Editor: What restrictions are placed on foreigners investing in real estate in India in terms of capital investment and land use?

Ansari: Under the FDI policy, a non-resident Indian or person of Indian origin is not allowed to invest in a firm or proprietorship concern engaged in any real estate business. FDI is expressly prohibited in the real estate business or construction of farmhouses. FDI in the construction of townships, housing, built-up infrastructure and development projects is permitted up to 100 percent, subject to certain conditions. 

Editor: What measures has India taken to fight corruption? How do foreign companies avoid tripping up on the FCPA when doing business in India? What compliance procedures should they have in place?

Ansari: The Indian government has taken various steps, legislative as well as judicial, to weed out corruption from the country.

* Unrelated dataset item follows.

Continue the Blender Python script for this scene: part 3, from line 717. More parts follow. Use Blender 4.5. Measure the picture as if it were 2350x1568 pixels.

  • The government has introduced legislation - including the Judicial Accountability Bill, Public Procurement Bill, Lokpal Bill - aimed at eradicating corruption at various levels. The Supreme Court of India’s recent judicial pronouncement ousting convicted politicians from continuing as elected representatives helps in eradicating corruption amongst the elected officials.
  • A company that in the course of its dealings anticipates violation of FCPA may establish a mechanism for employees to report to the management concerns about unethical behaviour, actual or suspected fraud, or violation of the company's code of conduct or ethics policy. This mechanism could also provide for adequate safegaurds against victimisation of employees who avail themselves of the mechanism and also provide for direct access to the chairman of the audit committee in exceptional cases.
  • The whistleblower policy may also be communicated within the organisation. In addition to having an effective internal control system to check bribery and extortion, it is imperative that the company provides training to its employees on a regular basis and acquaints them with the provisions of  antibribery legislations such as the FCPA, the UK Bribery Act and the Indian Prevention of Corruption Act.